▶ [Provided records]
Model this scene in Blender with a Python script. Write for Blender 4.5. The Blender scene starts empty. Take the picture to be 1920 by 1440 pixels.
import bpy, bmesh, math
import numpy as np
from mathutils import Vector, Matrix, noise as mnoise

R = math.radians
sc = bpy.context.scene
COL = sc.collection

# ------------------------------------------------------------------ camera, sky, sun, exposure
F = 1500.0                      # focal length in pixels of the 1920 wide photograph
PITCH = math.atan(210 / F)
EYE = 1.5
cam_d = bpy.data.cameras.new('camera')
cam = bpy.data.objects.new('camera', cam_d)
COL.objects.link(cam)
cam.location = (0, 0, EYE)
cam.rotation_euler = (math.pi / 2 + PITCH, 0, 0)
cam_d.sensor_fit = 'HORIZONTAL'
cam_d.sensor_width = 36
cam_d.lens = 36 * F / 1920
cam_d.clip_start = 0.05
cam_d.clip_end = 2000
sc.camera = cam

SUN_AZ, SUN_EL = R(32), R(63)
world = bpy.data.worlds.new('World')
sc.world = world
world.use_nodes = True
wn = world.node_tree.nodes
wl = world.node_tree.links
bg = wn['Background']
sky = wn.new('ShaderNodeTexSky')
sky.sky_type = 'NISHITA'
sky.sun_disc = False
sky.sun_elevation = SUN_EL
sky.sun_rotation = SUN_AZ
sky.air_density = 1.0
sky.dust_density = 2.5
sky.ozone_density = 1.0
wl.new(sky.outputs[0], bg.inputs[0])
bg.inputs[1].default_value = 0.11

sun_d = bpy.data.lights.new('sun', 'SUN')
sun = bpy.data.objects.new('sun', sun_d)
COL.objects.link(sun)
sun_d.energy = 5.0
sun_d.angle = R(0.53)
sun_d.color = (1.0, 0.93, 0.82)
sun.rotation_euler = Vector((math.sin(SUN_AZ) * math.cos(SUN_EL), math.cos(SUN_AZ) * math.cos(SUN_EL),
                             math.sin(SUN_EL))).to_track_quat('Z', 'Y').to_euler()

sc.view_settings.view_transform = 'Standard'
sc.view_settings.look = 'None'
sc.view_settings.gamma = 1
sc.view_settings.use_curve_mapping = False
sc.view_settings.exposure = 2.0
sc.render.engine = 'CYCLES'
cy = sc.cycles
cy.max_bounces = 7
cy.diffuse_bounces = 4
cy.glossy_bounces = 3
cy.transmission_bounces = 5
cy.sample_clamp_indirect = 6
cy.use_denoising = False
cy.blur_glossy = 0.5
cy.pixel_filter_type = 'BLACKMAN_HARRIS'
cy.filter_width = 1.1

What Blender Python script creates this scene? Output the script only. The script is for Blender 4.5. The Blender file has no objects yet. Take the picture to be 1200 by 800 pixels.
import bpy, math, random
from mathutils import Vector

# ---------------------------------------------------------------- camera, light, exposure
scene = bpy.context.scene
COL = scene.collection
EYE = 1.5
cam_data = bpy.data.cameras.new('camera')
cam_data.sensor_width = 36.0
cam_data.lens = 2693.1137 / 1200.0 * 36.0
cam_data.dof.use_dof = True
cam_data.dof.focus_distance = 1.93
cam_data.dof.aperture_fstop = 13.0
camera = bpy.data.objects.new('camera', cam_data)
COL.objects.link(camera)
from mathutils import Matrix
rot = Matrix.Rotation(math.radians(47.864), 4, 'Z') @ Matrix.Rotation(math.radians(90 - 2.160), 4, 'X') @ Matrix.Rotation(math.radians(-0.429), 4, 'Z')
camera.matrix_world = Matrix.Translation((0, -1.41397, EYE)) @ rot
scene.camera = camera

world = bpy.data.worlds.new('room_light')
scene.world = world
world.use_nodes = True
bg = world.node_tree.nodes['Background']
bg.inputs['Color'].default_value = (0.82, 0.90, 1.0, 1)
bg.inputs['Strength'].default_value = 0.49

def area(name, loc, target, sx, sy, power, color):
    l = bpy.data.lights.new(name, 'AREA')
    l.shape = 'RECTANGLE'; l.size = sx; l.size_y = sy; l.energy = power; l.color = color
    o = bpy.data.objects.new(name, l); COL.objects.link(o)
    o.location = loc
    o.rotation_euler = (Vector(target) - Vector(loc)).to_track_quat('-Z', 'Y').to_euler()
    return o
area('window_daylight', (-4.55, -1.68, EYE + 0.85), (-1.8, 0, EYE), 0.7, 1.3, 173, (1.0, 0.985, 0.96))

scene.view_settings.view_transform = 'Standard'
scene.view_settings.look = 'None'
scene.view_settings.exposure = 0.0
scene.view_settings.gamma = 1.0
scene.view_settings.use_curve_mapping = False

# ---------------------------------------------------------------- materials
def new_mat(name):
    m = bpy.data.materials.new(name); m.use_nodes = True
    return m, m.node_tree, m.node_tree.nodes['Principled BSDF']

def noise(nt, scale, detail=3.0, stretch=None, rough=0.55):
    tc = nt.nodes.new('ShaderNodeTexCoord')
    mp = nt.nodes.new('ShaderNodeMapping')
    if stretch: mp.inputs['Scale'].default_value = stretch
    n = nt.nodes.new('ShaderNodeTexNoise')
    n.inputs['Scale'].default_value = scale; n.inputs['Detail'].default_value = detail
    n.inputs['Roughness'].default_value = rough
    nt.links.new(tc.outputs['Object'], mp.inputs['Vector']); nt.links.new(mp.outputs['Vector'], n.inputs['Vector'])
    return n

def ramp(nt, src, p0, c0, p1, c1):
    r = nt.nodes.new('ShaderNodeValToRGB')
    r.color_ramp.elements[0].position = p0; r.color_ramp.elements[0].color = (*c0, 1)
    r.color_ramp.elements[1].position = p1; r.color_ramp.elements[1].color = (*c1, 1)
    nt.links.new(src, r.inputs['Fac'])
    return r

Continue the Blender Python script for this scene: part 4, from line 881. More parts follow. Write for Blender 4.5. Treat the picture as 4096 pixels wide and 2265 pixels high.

▶ [What is needed]
Your output must be the lines of the material above, from the first through the line that contains "math.sin(SUN_EL))).to_track_quat('Z', 'Y').to_euler()", copied exactly. Include both endpoints and nothing else.

▶ [Task solution]
Model this scene in Blender with a Python script. Write for Blender 4.5. The Blender scene starts empty. Take the picture to be 1920 by 1440 pixels.
import bpy, bmesh, math
import numpy as np
from mathutils import Vector, Matrix, noise as mnoise

R = math.radians
sc = bpy.context.scene
COL = sc.collection

# ------------------------------------------------------------------ camera, sky, sun, exposure
F = 1500.0                      # focal length in pixels of the 1920 wide photograph
PITCH = math.atan(210 / F)
EYE = 1.5
cam_d = bpy.data.cameras.new('camera')
cam = bpy.data.objects.new('camera', cam_d)
COL.objects.link(cam)
cam.location = (0, 0, EYE)
cam.rotation_euler = (math.pi / 2 + PITCH, 0, 0)
cam_d.sensor_fit = 'HORIZONTAL'
cam_d.sensor_width = 36
cam_d.lens = 36 * F / 1920
cam_d.clip_start = 0.05
cam_d.clip_end = 2000
sc.camera = cam

SUN_AZ, SUN_EL = R(32), R(63)
world = bpy.data.worlds.new('World')
sc.world = world
world.use_nodes = True
wn = world.node_tree.nodes
wl = world.node_tree.links
bg = wn['Background']
sky = wn.new('ShaderNodeTexSky')
sky.sky_type = 'NISHITA'
sky.sun_disc = False
sky.sun_elevation = SUN_EL
sky.sun_rotation = SUN_AZ
sky.air_density = 1.0
sky.dust_density = 2.5
sky.ozone_density = 1.0
wl.new(sky.outputs[0], bg.inputs[0])
bg.inputs[1].default_value = 0.11

sun_d = bpy.data.lights.new('sun', 'SUN')
sun = bpy.data.objects.new('sun', sun_d)
COL.objects.link(sun)
sun_d.energy = 5.0
sun_d.angle = R(0.53)
sun_d.color = (1.0, 0.93, 0.82)
sun.rotation_euler = Vector((math.sin(SUN_AZ) * math.cos(SUN_EL), math.cos(SUN_AZ) * math.cos(SUN_EL),
                             math.sin(SUN_EL))).to_track_quat('Z', 'Y').to_euler()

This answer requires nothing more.